Some personal reflections and questions

June 14th, 2012

All of this is a bit overwhelming – so many facts and experiences. It is hard to keep everything straight. However, the general civil rights narrative is coming together. However, I am glad this this tour is not going to end with a final exam.

During the last two days, we have gone from 1965 (the march from Selma to Montgomery) back to 1955 (the Montgomery bus boycott), then to 1963 (the bombing of the 16th Street Baptist Church and the murder of four innocent girls in Birmingham), and back to 1961 (the Freedom Riders).

It still amazes and troubles me how these events are mere shadows in my memory, even though I was alive through all of this. These events “that the whole world watched unfold” were somehow not watched in Northwestern Ohio. Last night we were privileged to hear Carolyn Maul McKinstry. At the age of 14, she participated in the children marches in Birmingham and was in the 16th Street Baptist Church when it was bombed. This first hand response of a woman my age was very moving. I keep remembering where I was and what I was thinking a doing in 1963.

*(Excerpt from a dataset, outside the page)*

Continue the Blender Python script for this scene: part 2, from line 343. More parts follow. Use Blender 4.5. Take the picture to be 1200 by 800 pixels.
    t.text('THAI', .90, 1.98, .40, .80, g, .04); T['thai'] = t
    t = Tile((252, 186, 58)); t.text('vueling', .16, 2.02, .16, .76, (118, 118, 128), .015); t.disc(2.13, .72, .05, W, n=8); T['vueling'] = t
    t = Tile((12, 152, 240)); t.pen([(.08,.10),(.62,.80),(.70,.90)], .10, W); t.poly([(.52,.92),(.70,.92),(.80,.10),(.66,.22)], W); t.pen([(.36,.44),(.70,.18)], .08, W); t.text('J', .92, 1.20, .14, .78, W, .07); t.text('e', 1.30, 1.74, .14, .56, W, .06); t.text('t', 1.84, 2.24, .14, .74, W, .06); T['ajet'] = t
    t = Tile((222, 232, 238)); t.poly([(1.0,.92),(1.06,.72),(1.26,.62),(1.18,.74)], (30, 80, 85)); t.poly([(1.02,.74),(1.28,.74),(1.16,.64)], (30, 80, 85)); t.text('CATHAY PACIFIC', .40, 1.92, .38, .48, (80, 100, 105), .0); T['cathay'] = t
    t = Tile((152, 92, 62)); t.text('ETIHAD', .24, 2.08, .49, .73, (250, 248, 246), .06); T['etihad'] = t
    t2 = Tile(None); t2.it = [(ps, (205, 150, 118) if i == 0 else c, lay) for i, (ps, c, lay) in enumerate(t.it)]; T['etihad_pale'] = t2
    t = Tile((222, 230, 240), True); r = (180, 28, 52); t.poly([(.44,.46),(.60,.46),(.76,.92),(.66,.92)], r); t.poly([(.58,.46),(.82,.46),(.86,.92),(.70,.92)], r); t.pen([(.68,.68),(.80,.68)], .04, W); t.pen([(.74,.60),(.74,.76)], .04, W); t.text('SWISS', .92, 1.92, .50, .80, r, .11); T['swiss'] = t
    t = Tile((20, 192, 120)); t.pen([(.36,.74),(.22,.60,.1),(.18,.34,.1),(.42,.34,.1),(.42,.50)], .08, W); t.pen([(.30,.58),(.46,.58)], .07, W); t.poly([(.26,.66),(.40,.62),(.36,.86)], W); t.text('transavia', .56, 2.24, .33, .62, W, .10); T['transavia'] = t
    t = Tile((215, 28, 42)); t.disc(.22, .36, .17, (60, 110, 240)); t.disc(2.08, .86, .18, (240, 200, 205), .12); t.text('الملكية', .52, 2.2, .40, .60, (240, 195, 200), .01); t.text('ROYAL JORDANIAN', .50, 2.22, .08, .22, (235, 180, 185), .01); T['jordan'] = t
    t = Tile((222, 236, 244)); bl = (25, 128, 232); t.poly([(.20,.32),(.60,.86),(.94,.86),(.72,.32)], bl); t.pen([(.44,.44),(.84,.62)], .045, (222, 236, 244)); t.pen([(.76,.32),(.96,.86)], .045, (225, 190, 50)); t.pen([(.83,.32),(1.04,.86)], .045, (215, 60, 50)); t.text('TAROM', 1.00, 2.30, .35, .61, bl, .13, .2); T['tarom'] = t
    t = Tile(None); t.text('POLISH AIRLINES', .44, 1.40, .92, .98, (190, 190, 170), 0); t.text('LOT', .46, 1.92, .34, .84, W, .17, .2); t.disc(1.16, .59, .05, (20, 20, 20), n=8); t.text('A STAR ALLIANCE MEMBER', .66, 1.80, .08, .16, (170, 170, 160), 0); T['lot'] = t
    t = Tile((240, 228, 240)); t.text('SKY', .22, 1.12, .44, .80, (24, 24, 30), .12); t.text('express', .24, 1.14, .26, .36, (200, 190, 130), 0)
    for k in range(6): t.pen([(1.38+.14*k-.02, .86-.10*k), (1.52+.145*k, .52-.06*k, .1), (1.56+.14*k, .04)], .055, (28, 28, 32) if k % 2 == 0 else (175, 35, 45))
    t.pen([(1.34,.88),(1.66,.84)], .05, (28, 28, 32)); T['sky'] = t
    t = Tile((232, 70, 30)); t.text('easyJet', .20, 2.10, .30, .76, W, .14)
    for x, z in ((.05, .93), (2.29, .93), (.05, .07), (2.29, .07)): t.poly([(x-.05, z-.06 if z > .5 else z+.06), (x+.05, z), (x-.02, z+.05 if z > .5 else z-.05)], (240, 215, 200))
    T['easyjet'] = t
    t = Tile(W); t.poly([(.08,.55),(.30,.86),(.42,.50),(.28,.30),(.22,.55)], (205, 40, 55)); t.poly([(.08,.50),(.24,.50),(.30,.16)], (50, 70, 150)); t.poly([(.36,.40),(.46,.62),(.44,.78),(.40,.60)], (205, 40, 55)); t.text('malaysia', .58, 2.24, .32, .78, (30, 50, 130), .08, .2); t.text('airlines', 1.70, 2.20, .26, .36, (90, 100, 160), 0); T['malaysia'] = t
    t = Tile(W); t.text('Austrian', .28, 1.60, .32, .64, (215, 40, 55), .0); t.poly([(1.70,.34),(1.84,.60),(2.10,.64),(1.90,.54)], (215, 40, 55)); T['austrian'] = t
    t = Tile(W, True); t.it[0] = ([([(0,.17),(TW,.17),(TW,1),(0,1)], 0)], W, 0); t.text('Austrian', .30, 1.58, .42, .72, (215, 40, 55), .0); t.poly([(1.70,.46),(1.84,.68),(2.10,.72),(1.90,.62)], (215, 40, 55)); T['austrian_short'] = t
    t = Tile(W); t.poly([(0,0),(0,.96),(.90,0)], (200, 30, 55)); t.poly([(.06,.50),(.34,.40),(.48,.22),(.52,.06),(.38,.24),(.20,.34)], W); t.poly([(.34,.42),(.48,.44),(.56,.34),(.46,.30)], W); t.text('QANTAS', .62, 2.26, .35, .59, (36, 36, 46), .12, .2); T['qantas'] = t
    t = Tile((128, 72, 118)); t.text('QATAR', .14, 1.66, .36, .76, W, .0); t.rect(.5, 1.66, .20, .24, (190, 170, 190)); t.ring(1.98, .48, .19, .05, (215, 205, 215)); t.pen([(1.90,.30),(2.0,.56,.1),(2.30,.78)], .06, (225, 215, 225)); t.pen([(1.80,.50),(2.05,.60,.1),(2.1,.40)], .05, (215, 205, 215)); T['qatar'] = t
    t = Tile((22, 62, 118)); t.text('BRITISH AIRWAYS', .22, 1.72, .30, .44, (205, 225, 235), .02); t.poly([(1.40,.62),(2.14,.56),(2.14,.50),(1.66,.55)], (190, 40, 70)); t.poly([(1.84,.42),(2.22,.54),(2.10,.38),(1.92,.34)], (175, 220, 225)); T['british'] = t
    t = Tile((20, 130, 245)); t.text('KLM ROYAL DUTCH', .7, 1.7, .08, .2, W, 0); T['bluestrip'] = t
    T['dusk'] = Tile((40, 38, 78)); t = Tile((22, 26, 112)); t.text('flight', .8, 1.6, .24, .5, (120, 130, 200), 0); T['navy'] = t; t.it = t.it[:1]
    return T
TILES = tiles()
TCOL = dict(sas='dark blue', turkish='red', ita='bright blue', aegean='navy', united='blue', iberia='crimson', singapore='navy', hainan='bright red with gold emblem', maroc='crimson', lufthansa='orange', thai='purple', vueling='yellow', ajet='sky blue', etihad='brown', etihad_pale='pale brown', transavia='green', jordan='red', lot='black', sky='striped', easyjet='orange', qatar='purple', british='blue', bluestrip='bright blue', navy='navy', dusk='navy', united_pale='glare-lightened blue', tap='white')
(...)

Absent in our experiences are the voices of the white citizens in in Birmingham, Albany, Marion, and Montgomery. They came down on the wrong side of history – segregation formally failed. We have encountered African Americans who lived through and beyond segregation. How do the white Americans in these towns and cities process all of this? Even more absent are the white churches. You cannot understand the success of civil rights movement without the role of the black churches. Does this imply one can’t understand segregation without understanding the failure of white churches? How do white churches (and white Christians) understand their role before, during, and after the fall of formal segregation?